TASK DATA start
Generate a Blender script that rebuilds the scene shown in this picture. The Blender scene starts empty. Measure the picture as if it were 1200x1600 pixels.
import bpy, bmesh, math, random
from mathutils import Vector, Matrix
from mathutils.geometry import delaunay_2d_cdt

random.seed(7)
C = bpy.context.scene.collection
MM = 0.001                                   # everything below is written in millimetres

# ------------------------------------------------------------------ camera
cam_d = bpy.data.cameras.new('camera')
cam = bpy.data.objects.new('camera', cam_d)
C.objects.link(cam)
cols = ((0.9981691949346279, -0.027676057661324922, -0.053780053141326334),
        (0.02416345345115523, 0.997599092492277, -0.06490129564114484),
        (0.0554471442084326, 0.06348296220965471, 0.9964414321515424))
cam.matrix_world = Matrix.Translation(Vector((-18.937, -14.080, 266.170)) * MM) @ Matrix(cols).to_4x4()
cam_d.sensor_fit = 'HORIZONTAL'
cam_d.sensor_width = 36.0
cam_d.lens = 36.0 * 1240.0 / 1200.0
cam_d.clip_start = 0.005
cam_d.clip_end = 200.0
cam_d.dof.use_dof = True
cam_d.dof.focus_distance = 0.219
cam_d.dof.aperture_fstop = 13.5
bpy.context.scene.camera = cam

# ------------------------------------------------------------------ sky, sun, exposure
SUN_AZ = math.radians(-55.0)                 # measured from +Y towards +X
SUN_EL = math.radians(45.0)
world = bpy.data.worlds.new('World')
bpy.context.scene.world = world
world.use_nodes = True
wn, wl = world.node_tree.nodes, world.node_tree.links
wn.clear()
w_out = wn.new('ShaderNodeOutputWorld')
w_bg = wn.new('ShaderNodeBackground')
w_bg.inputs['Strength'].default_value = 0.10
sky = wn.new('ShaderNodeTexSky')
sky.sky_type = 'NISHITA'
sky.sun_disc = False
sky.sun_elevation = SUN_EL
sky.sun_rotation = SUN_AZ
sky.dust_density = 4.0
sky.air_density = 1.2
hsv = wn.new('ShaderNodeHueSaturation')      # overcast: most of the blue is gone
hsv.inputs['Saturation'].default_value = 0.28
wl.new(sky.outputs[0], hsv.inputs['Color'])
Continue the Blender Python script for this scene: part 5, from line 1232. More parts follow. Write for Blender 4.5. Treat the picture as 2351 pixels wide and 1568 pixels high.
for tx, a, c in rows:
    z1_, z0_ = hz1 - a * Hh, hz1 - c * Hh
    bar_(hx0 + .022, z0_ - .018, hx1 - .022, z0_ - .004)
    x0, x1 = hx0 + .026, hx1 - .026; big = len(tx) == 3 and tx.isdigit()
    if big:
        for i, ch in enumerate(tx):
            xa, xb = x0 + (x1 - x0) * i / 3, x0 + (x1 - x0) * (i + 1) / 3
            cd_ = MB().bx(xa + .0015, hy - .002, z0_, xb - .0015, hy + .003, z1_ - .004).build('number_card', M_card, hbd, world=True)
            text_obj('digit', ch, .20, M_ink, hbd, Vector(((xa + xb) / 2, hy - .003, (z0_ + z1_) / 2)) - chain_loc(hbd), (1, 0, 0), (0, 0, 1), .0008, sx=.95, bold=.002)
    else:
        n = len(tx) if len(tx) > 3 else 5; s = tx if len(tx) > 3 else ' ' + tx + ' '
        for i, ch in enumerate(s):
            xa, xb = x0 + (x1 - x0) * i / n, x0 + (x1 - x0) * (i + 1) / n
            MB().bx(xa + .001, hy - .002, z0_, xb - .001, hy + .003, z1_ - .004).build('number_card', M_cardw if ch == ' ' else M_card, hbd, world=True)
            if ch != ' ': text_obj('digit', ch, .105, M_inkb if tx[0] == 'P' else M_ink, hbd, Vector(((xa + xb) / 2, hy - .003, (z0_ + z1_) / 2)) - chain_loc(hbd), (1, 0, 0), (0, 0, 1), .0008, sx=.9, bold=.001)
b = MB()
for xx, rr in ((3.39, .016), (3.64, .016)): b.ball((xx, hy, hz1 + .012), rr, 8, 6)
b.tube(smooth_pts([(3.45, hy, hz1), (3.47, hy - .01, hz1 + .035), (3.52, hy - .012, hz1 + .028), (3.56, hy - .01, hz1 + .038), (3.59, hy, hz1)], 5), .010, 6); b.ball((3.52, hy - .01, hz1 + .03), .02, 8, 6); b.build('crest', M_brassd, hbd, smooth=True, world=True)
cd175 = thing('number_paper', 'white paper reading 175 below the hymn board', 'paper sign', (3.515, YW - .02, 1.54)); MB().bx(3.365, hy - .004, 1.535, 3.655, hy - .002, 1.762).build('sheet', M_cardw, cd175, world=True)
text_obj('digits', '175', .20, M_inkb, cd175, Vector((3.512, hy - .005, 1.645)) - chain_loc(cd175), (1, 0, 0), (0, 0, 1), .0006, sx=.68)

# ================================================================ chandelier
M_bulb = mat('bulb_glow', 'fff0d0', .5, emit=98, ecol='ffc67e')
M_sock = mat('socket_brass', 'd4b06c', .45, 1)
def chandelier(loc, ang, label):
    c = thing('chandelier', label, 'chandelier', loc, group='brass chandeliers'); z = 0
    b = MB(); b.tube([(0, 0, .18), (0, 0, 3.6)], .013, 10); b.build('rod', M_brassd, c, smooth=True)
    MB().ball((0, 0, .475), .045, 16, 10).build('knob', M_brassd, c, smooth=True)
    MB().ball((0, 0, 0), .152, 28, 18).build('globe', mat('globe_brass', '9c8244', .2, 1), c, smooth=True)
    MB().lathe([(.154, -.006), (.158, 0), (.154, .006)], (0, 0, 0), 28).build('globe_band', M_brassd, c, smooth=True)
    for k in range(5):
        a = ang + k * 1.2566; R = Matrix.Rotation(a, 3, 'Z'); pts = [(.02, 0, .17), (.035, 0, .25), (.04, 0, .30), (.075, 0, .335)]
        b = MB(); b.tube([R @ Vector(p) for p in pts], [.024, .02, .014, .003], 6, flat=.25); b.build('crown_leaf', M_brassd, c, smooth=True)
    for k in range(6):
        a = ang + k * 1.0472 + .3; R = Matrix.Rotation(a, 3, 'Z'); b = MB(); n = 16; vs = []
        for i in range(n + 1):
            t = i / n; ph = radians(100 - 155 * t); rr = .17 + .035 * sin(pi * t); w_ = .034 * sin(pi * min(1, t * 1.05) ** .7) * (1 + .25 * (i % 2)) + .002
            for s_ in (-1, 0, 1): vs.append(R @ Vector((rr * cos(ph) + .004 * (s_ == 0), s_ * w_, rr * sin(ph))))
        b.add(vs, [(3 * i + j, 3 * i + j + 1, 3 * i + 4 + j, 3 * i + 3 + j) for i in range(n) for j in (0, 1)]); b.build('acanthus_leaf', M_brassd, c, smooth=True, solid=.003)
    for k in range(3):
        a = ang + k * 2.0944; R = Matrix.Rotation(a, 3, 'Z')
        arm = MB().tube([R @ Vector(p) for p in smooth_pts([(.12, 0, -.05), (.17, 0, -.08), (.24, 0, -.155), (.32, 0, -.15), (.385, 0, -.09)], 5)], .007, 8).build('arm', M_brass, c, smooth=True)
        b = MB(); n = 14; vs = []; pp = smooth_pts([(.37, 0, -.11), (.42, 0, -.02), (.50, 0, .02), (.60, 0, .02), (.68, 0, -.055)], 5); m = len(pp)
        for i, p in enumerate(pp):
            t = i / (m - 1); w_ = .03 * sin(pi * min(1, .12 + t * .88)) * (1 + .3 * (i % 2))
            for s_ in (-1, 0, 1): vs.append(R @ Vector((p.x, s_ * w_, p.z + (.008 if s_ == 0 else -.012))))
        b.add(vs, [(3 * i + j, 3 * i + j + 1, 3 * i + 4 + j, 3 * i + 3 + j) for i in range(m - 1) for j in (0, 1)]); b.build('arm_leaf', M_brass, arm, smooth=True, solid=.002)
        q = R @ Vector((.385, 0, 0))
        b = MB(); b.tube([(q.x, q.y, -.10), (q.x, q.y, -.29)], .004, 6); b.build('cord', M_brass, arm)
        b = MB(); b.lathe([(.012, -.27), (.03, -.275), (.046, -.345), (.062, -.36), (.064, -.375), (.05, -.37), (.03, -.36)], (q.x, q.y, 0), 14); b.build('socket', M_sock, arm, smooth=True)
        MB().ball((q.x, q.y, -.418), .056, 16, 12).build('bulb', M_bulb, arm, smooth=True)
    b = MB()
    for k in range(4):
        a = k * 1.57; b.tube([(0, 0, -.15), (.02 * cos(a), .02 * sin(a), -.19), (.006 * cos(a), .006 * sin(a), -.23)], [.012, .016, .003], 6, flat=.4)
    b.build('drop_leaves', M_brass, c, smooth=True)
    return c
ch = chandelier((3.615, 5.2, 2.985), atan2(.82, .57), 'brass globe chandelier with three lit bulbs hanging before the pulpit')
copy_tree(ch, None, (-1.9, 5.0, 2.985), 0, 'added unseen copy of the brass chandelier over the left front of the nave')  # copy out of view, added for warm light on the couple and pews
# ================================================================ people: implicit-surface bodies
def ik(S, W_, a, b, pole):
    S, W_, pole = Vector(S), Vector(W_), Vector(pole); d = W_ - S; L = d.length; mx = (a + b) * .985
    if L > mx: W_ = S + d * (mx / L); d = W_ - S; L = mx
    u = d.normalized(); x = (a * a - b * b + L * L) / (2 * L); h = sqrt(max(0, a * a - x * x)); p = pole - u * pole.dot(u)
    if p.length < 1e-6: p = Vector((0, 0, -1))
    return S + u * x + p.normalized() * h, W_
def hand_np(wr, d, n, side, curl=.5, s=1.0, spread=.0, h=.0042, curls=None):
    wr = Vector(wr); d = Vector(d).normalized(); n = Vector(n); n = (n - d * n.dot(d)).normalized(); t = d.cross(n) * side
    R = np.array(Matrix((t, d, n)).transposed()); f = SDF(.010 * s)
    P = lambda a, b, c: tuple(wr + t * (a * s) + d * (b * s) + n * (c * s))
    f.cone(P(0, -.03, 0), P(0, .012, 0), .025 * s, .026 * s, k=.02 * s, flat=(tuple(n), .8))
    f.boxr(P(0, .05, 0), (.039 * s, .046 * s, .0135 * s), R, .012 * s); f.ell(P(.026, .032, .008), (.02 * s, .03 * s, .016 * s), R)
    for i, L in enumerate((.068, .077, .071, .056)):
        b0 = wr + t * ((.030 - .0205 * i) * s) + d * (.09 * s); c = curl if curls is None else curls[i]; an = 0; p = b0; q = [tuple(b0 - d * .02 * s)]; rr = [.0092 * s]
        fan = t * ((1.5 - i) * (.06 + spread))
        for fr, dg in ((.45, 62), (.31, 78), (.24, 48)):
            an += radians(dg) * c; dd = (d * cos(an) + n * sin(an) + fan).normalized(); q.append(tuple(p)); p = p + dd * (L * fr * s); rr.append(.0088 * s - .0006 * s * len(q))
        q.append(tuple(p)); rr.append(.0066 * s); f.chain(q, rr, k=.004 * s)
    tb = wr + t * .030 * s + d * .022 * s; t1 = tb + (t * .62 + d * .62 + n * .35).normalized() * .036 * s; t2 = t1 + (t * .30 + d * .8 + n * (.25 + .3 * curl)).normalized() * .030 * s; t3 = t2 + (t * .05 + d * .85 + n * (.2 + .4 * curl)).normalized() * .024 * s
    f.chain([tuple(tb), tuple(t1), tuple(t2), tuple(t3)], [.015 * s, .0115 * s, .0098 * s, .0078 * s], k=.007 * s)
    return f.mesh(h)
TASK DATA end
- [OBJECTIVE]: Above are the entries; repeat their lines exactly, from the first through the one that contains "written in millimetres".

- [ANSWER TO THE PROBLEM]:
Generate a Blender script that rebuilds the scene shown in this picture. The Blender scene starts empty. Measure the picture as if it were 1200x1600 pixels.
import bpy, bmesh, math, random
from mathutils import Vector, Matrix
from mathutils.geometry import delaunay_2d_cdt

random.seed(7)
C = bpy.context.scene.collection
MM = 0.001                                   # everything below is written in millimetres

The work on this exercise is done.